**Collected material:**
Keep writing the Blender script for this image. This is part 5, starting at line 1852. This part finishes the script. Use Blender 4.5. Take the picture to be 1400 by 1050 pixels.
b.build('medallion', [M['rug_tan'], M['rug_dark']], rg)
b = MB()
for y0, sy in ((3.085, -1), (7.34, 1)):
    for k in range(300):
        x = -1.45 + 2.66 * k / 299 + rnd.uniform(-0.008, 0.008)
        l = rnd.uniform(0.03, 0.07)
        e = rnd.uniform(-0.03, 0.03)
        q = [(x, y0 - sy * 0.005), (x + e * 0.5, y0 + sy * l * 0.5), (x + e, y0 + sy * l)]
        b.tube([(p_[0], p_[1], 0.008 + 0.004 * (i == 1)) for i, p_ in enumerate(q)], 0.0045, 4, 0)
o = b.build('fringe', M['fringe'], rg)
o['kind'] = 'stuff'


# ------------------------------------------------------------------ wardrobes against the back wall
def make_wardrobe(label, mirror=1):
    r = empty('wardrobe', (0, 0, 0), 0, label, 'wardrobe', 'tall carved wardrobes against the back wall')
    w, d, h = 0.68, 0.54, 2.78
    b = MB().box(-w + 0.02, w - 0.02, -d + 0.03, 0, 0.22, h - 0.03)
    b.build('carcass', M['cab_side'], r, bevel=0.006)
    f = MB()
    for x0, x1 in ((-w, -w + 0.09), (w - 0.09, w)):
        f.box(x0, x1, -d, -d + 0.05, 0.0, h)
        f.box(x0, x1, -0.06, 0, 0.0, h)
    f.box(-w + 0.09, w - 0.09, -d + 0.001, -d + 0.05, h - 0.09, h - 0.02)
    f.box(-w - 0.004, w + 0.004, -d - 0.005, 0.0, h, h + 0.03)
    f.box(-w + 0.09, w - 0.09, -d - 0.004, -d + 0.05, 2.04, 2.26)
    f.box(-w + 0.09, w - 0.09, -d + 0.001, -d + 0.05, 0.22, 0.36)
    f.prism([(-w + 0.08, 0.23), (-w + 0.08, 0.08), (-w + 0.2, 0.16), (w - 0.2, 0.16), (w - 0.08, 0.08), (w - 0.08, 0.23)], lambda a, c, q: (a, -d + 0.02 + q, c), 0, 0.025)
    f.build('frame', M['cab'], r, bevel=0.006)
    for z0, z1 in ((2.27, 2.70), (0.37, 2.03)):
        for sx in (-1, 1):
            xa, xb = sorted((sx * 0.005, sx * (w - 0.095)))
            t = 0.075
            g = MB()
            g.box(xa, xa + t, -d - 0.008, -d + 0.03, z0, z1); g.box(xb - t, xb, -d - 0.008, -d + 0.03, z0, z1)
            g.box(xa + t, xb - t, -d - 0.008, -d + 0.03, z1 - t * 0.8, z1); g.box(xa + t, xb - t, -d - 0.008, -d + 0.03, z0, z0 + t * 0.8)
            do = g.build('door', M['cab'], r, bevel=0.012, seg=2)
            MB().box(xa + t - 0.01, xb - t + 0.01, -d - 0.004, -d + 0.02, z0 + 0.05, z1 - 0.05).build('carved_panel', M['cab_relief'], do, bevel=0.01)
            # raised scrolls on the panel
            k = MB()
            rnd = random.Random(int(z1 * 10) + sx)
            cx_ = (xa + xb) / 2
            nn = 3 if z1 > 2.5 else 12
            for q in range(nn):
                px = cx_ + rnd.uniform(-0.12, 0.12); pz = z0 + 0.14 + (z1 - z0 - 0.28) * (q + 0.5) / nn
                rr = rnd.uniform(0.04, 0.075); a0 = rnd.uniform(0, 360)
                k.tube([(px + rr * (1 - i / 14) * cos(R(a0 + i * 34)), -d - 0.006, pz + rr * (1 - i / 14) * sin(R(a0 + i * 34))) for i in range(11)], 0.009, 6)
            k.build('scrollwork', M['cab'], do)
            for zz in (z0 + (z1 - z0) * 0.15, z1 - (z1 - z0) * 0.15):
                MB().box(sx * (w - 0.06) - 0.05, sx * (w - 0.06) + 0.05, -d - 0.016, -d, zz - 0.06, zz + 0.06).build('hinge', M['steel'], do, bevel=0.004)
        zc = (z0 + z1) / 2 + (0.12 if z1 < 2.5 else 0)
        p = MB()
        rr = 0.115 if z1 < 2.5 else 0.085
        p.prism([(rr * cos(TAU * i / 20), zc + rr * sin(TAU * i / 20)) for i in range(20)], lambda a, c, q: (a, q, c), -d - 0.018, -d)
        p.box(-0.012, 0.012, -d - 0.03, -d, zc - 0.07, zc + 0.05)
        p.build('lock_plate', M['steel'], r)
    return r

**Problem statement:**
Print exactly, and only, the lines beginning at the top of the listing and ending at the line with "o['kind'] = 'stuff'".

**Exercise response:**
Keep writing the Blender script for this image. This is part 5, starting at line 1852. This part finishes the script. Use Blender 4.5. Take the picture to be 1400 by 1050 pixels.
b.build('medallion', [M['rug_tan'], M['rug_dark']], rg)
b = MB()
for y0, sy in ((3.085, -1), (7.34, 1)):
    for k in range(300):
        x = -1.45 + 2.66 * k / 299 + rnd.uniform(-0.008, 0.008)
        l = rnd.uniform(0.03, 0.07)
        e = rnd.uniform(-0.03, 0.03)
        q = [(x, y0 - sy * 0.005), (x + e * 0.5, y0 + sy * l * 0.5), (x + e, y0 + sy * l)]
        b.tube([(p_[0], p_[1], 0.008 + 0.004 * (i == 1)) for i, p_ in enumerate(q)], 0.0045, 4, 0)
o = b.build('fringe', M['fringe'], rg)
o['kind'] = 'stuff'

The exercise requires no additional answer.